Stage 4 is the mystical level of understanding. It understands what the skeptics know and don't know, but Peck's "mystics" are much more comfortable embracing the mystery and beauty of those things we don't yet fully comprehend. Actor Michael Emerson has made a recent career out of playing characters like this, and Harold Finch may be the best example on television today. At this stage, the person is not free from the fears of fundamentalists or the doubts of skeptics. The difference is the outward focus, or even an upward focus depending on how you visualize spirituality. Finch has sequestered himself from the world to avoid hurting those he loves, while at the same time devoting himself to saving others. To the occasional frustration of Reese, Finch isn't an enlightened guru sitting atop a mountain. There is much he does not know, but Finch doesn't let the unknown stop him from learning. He isn't in a hurry to close the book on any subject, including plot elements he declines to discuss.
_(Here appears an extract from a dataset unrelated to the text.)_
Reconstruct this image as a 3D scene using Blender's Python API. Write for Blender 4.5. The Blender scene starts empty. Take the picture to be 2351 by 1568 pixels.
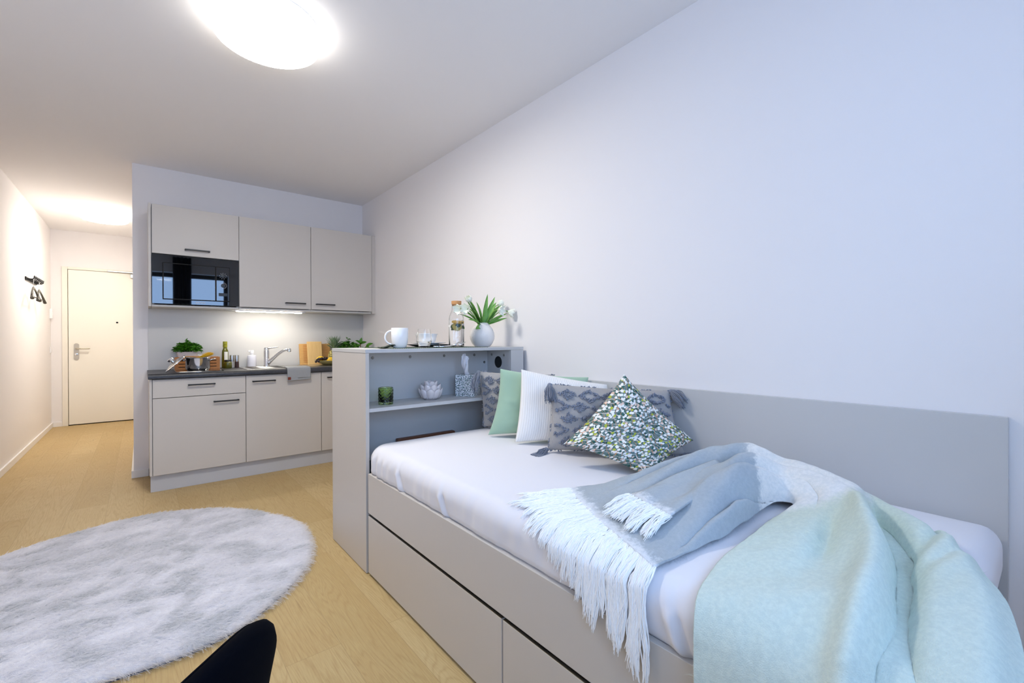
import bpy, bmesh, math, random
import numpy as np
from mathutils import Vector, Matrix, noise
S = bpy.context.scene
COL = S.collection
PI = math.pi
rnd = random.Random(7)

# ------------------------------------------------------------ camera, sky, exposure
F_PX, YAW, PITCH, ROLL = 1033.6, math.radians(39.38), math.radians(-0.184), math.radians(-0.18)
cam_d = bpy.data.cameras.new('camera')
cam = bpy.data.objects.new('camera', cam_d); COL.objects.link(cam); S.camera = cam
fw = Vector((math.sin(YAW)*math.cos(PITCH), math.cos(YAW)*math.cos(PITCH), math.sin(PITCH)))
rt = Vector((math.cos(YAW), -math.sin(YAW), 0)); up = rt.cross(fw)
rt2 = rt*math.cos(ROLL)+up*math.sin(ROLL); up2 = -rt*math.sin(ROLL)+up*math.cos(ROLL)
m = Matrix((rt2, up2, -fw)).transposed().to_4x4(); m.translation = Vector((0, 0, 1.14))
cam.matrix_world = m
cam_d.sensor_width = 36; cam_d.lens = 36*F_PX/2351; cam_d.shift_y = -0.0009
cam_d.clip_start = 0.02; cam_d.clip_end = 100

SKY = (0.38, 0.60, 1.0); SKY_S = 9.0
LAMP_C = (1.0, 0.96, 0.88); LAMP_S = 72.0
HALL_C = (1.0, 0.95, 0.83); HALL_S = 58.0
w = bpy.data.worlds.new('sky'); S.world = w; w.use_nodes = True
bg = w.node_tree.nodes['Background']; bg.inputs[0].default_value = (*SKY, 1); bg.inputs[1].default_value = SKY_S
S.view_settings.view_transform = 'Standard'; S.view_settings.look = 'None'
S.view_settings.exposure = 0.0; S.cycles.max_bounces = 14; S.cycles.diffuse_bounces = 9; S.cycles.transmission_bounces = 10; S.cycles.transparent_max_bounces = 10
S.view_settings.gamma = 1; S.view_settings.use_curve_mapping = False

# ------------------------------------------------------------ room measures
H = 2.608; XR = 1.8726; YK = 4.8694; XKL = -0.0603; XL = -0.9285; YE = 8.4154; YW = -0.62
WIN = (-0.78, 1.22, 1.05, 2.30)

pl = bpy.data.lights.new('daylight_portal', 'AREA'); pl.shape = 'RECTANGLE'
pl.size = WIN[1]-WIN[0]; pl.size_y = WIN[3]-WIN[2]; pl.cycles.is_portal = True
po = bpy.data.objects.new('daylight_portal', pl); COL.objects.link(po)
po.location = ((WIN[0]+WIN[1])/2, YW-0.13, (WIN[2]+WIN[3])/2); po.rotation_euler = (PI/2, 0, 0)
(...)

Person Of Interest draws suspense from both the story elements that are slowly revealed or concealed. It thrives off conflict between the different approaches of Root and Finch to the same problems, the same relationship, the same unknowns. An uneven harmony is created and disrupted by the contrast in the action-oriented behaviors of Reese and Shaw, not to mention important law enforcement characters who do much more than merely round out the cast. Until this week, though, I've never watched an episode with the stages of spiritual development in mind.
Everything has changed. I'm wondering if I'll be able to watch the rest of this show, which has been picked up for next year, without contemplating how the "character" in the series that Root calls "god" will reveal herself to those cast not just in these roles but seemingly in strikingly different levels of spirituality.
If a parable is being told here, I wonder if the end will be as confounding as most of the parables Jesus told his disciples.